▸ **The task**:
State the number of lines that contain the word "scene", and add nothing else.

▸ **Supplied information**:
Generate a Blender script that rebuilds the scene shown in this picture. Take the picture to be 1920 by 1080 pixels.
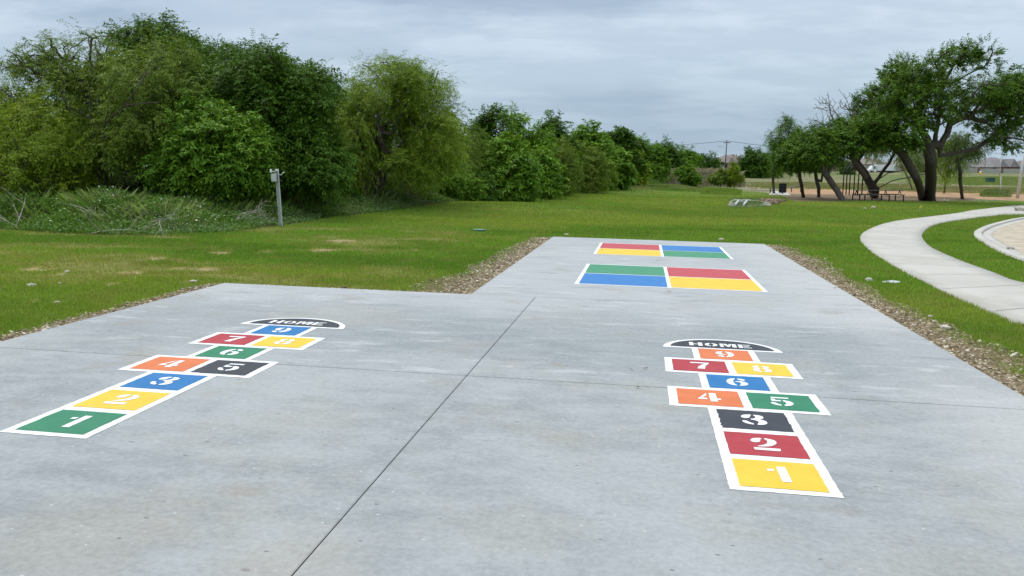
import bpy, math
import numpy as np
from mathutils import Matrix, Vector
from math import radians, pi, sin, cos
for o in list(bpy.data.objects): bpy.data.objects.remove(o)
SC = bpy.context.scene; COL = SC.collection
# ------------------------------------------------------------------ camera
F = 1571.5; PITCH = math.atan(229 / F); EYE = 1.6
cam = bpy.data.cameras.new('camera'); cam.lens = 36 * F / 1920; cam.sensor_width = 36; cam.clip_end = 6000; cam.clip_start = .05
co = bpy.data.objects.new('camera', cam); COL.objects.link(co); co.location = (0, 0, EYE)
co.rotation_euler = (pi / 2 - PITCH, 0, 0); SC.camera = co
# ------------------------------------------------------------------ sky and sun
SUN_EL, SUN_AZ = radians(58), radians(-35)
w = bpy.data.worlds.new('World'); SC.world = w; w.use_nodes = True
nt = w.node_tree; N = nt.nodes; L = nt.links
for n in list(N): N.remove(n)
def nd(t, **k):
    n = N.new(t)
    for a, b in k.items(): setattr(n, a, b)
    return n
def mth(op, a, b=None, clamp=False):
    n = nd('ShaderNodeMath', operation=op, use_clamp=clamp)
    for i, v in enumerate((a, b)):
        if v is None: continue
        if isinstance(v, (int, float)): n.inputs[i].default_value = v
        else: L.new(v, n.inputs[i])
    return n.outputs[0]
def mixc(f, a, b, bt='MIX'):
    n = nd('ShaderNodeMix', data_type='RGBA', blend_type=bt)
    for s, v in ((n.inputs[0], f), (n.inputs[6], a), (n.inputs[7], b)):
        if isinstance(v, (int, float)): s.default_value = v
        elif isinstance(v, tuple): s.default_value = (*v, 1)
        else: L.new(v, s)
    return n.outputs[2]
out = nd('ShaderNodeOutputWorld'); bg = nd('ShaderNodeBackground'); bg.inputs[1].default_value = .1
L.new(bg.outputs[0], out.inputs[0])
sky = nd('ShaderNodeTexSky', sky_type='NISHITA', sun_disc=False, sun_elevation=SUN_EL, sun_rotation=SUN_AZ)
tc = nd('ShaderNodeTexCoord'); sx = nd('ShaderNodeSeparateXYZ'); L.new(tc.outputs['Generated'], sx.inputs[0])
zz = mth('MAXIMUM', sx.outputs[2], 0.0)
den = mth('ADD', zz, .21)
cu = mth('DIVIDE', sx.outputs[0], den); cv = mth('DIVIDE', sx.outputs[1], den)
cb = nd('ShaderNodeCombineXYZ'); L.new(cu, cb.inputs[0]); L.new(cv, cb.inputs[1])
def noise(scale, det, rough, sc3, off=0):
    mp = nd('ShaderNodeMapping'); L.new(cb.outputs[0], mp.inputs[0]); mp.inputs['Scale'].default_value = sc3
    mp.inputs['Location'].default_value = (off, off * .7, 0)
    n = nd('ShaderNodeTexNoise'); L.new(mp.outputs[0], n.inputs[0])
    n.inputs['Scale'].default_value = scale; n.inputs['Detail'].default_value = det; n.inputs['Roughness'].default_value = rough
    return n.outputs[0]
def mapr(v, a, b, c, d):
    n = nd('ShaderNodeMapRange', interpolation_type='SMOOTHSTEP'); L.new(v, n.inputs[0])
    for i, q in enumerate((a, b, c, d)): n.inputs[i + 1].default_value = q
    return n.outputs[0]
n1 = mapr(noise(.85, 6, .55, (.62, 1.1, 1), 3.1), .42, .60, 0, 1)
n2 = mapr(noise(2.6, 7, .6, (.62, 1.15, 1), 7.7), .42, .60, 0, 1)
cl = mth('ADD', mth('MULTIPLY', n1, .62), mth('MULTIPLY', n2, .38))
elev = mapr(sx.outputs[2], 0.0, .30, 0, 1)
dark = mixc(elev, (3.9, 5.1, 6.3), (4.05, 5.1, 6.7)); lite = mixc(elev, (5.0, 6.35, 7.5), (8.0, 9.0, 10.4))
ccol = mixc(cl, dark, lite)
zc = nd('ShaderNodeCombineXYZ')
for i_, q_ in enumerate((2.3, 2.12, 1.80)): L.new(mapr(sx.outputs[2], .24, .9, 1, q_), zc.inputs[i_])
ccol = mixc(1.0, ccol, zc.outputs[0], 'MULTIPLY')
L.new(mixc(.96, sky.outputs[0], ccol), bg.inputs[0])
sun = bpy.data.lights.new('sun', 'SUN'); sun.energy = 1.5; sun.angle = radians(20); sun.color = (1, .96, .9)
so = bpy.data.objects.new('sun', sun); COL.objects.link(so)
sd = Vector((sin(SUN_AZ) * cos(SUN_EL), cos(SUN_AZ) * cos(SUN_EL), sin(SUN_EL)))
so.rotation_euler = sd.to_track_quat('Z', 'Y').to_euler(); so.location = (0, 0, 60)
SC.view_settings.view_transform = 'Standard'; SC.view_settings.look = 'None'; SC.view_settings.exposure = 0; SC.view_settings.gamma = 1

# ------------------------------------------------------------------ frames: the slab and the lawn tilt a little against the horizon
srt = np.array([0.98779818, 0.15404332, 0.02292175]); sup = np.array([-0.04386703, 0.13398155, 0.99001244]); sfw = np.array([-0.14943371, 0.978938, -0.13910415])
wrt = np.array([1., 0, 0]); wfw = np.array([0, cos(PITCH), -sin(PITCH)]); wup = np.array([0, sin(PITCH), cos(PITCH)])
MS = np.stack([wrt, wup, wfw], 1) @ np.stack([srt, sup, sfw], 0)      # slab axes -> world
SLAB = Matrix([list(MS[i]) + [0] for i in range(3)] + [[0, 0, 0, 1]])
org = np.array([0, 0, EYE]) + MS @ np.array([0, 0, -EYE])
SLAB.translation = Vector(org)
NRM = MS[:, 2]
def s2w(x, y, z=0): return SLAB @ Vector((x, y, z))
def w2s(x, y):                                                     # world xy -> slab xy (on the plane)
    x = np.asarray(x, float); y = np.asarray(y, float); z = plane(x, y)
    d = np.stack([x - org[0], y - org[1], z - org[2]], -1)
    q = d @ MS
    return q[..., 0], q[..., 1]
def plane(x, y): return EYE + (-EYE - NRM[0] * x - NRM[1] * y) / NRM[2]
def sstep(a, b, t): t = np.clip((t - a) / (b - a), 0, 1); return t * t * (3 - 2 * t)
def hsh(i, j, s): 
    n = (i.astype(np.int64) * 374761393 + j.astype(np.int64) * 668265263 + s * 1274126177) & 0xffffffff
    n = ((n ^ (n >> 13)) * 1274126177) & 0xffffffff
    return ((n ^ (n >> 16)) & 0xffff) / 65535.
def vn(x, y, s=0):
    xi = np.floor(x); yi = np.floor(y); u = x - xi; v = y - yi; u = u * u * (3 - 2 * u); v = v * v * (3 - 2 * v)
    a = hsh(xi, yi, s); b = hsh(xi + 1, yi, s); c = hsh(xi, yi + 1, s); d = hsh(xi + 1, yi + 1, s)
    return (a * (1 - u) + b * u) * (1 - v) + (c * (1 - u) + d * u) * v
def fbm(x, y, o=4, s=0):
    r = 0; a = .5; t = 0
    for k in range(o): r = r + a * vn(x * 2 ** k + 17.3 * k, y * 2 ** k - 9.1 * k, s + k); t += a; a *= .55
    return r / t
def gz(x, y):
    x = np.asarray(x, float); y = np.asarray(y, float)
    near = plane(x, y) - .03
    u = np.clip(x / np.maximum(y, 1), -.2, .65)
    far = .55 - 2.1 * u
    wt = sstep(70, 240, y)
    d = np.hypot(x, y)
    und = (fbm(x / 9, y / 9, 2, 5) - .5) * .16 * sstep(22, 34, d)
    crest = .17 * np.exp(-((y - 36) / 3.2) ** 2) * sstep(-14, -6, x) * (1 - sstep(2, 9, x)) * 1.0
    return np.clip(near, -3.5, 2.5) * (1 - wt) + far * wt + und + crest
def ray(px, py): return np.array([(px - 960) / F, cos(PITCH) + (540 - py) / F * sin(PITCH), -sin(PITCH) + (540 - py) / F * cos(PITCH)])
def G(px, py, dz=0):
    d = ray(px, py); d = d / d[1]; t0 = 1.; t = 1.
    while t < 900:
        p = d * t; 
        if EYE + p[2] < gz(p[0], p[1]): break
        t0 = t; t *= 1.01
    for _ in range(25):
        m = (t0 + t) / 2; p = d * m
        if EYE + p[2] < gz(p[0], p[1]): t = m
        else: t0 = m
    p = d * t; return Vector((p[0], p[1], float(gz(p[0], p[1])) + dz))
def P(px, py, depth): d = ray(px, py); d = d / d[1] * depth; return Vector((d[0], d[1], EYE + d[2]))
def GX(px, depth, dz=0): x = (px - 960) / F * depth / 1.0; return Vector((x, depth, float(gz(x, depth)) + dz))
def inpoly(x, y, poly):
    r = np.zeros(x.shape, bool); n = len(poly)
    for i in range(n):
        x1, y1 = poly[i]; x2, y2 = poly[(i + 1) % n]
        if y1 == y2: continue
        c = ((y1 > y) != (y2 > y)) & (x < (x2 - x1) * (y - y1) / (y2 - y1) + x1); r ^= c
    return r
def pdist(x, y, pl, closed=False):
    best = np.full(x.shape, 1e9); n = len(pl)
    for i in range(n if closed else n - 1):
        a = pl[i]; b = pl[(i + 1) % n]; dx, dy = b[0] - a[0], b[1] - a[1]
        t = np.clip(((x - a[0]) * dx + (y - a[1]) * dy) / (dx * dx + dy * dy + 1e-12), 0, 1)
        best = np.minimum(best, np.hypot(x - a[0] - t * dx, y - a[1] - t * dy))
    return best

# ------------------------------------------------------------------ materials
def material(name, build):
    m = bpy.data.materials.new(name); m.use_nodes = True; t = m.node_tree
    global N, L, nt
    nt = t; N = t.nodes; L = t.links
    p = N['Principled BSDF']; build(p, m); return m
def col4(c): return (c[0], c[1], c[2], 1)
def texn(scale, det=4, rough=.6, coord='Object', sc3=None):
    c = nd('ShaderNodeTexCoord'); v = c.outputs[coord]
    if sc3: mp = nd('ShaderNodeMapping'); L.new(v, mp.inputs[0]); mp.inputs['Scale'].default_value = sc3; v = mp.outputs[0]
    n = nd('ShaderNodeTexNoise'); L.new(v, n.inputs[0]); n.inputs['Scale'].default_value = scale; n.inputs['Detail'].default_value = det; n.inputs['Roughness'].default_value = rough
    return n.outputs[0]
def bump(p, h, s, d=.01):
    b = nd('ShaderNodeBump'); b.inputs['Strength'].default_value = s; b.inputs['Distance'].default_value = d; L.new(h, b.inputs['Height']); L.new(b.outputs[0], p.inputs['Normal'])
def mat(name, c, rough=.6, metal=0, var=.15, scale=8, spec=.4):
    def b(p, m):
        f = mapr(texn(scale), .3, .7, 0, 1)
        L.new(mixc(f, tuple(v * (1 - var) for v in c), tuple(min(1, v * (1 + var)) for v in c)), p.inputs['Base Color'])
        p.inputs['Roughness'].default_value = rough; p.inputs['Metallic'].default_value = metal; p.inputs['Specular IOR Level'].default_value = spec
    return material(name, b)
def attr_mat(name, rough=.8, transl=0, fine=0, fscale=60, spec=.2, bmp=0):
    def b(p, m):
        a = nd('ShaderNodeAttribute'); a.attribute_name = 'col'; c = a.outputs['Color']
        if fine:
            f = mapr(texn(fscale, 6, .7), .25, .75, 1 - fine, 1 + fine)
            cc = nd('ShaderNodeCombineXYZ'); [L.new(f, cc.inputs[i]) for i in range(3)]
            c = mixc(1., c, cc.outputs[0], 'MULTIPLY')
        L.new(c, p.inputs['Base Color']); p.inputs['Roughness'].default_value = rough; p.inputs['Specular IOR Level'].default_value = spec
        if bmp: bump(p, texn(fscale * .6, 6, .7), bmp, .03)
        if transl:
            t = nd('ShaderNodeBsdfTranslucent'); L.new(mixc(1., c, (1.15, 1.1, .6), 'MULTIPLY'), t.inputs[0])
            mx = nd('ShaderNodeMixShader'); mx.inputs[0].default_value = transl
            L.new(p.outputs[0], mx.inputs[1]); L.new(t.outputs[0], mx.inputs[2])
            L.new(mx.outputs[0], N['Material Output'].inputs[0])
    return material(name, b)
M = {}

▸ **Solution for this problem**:
2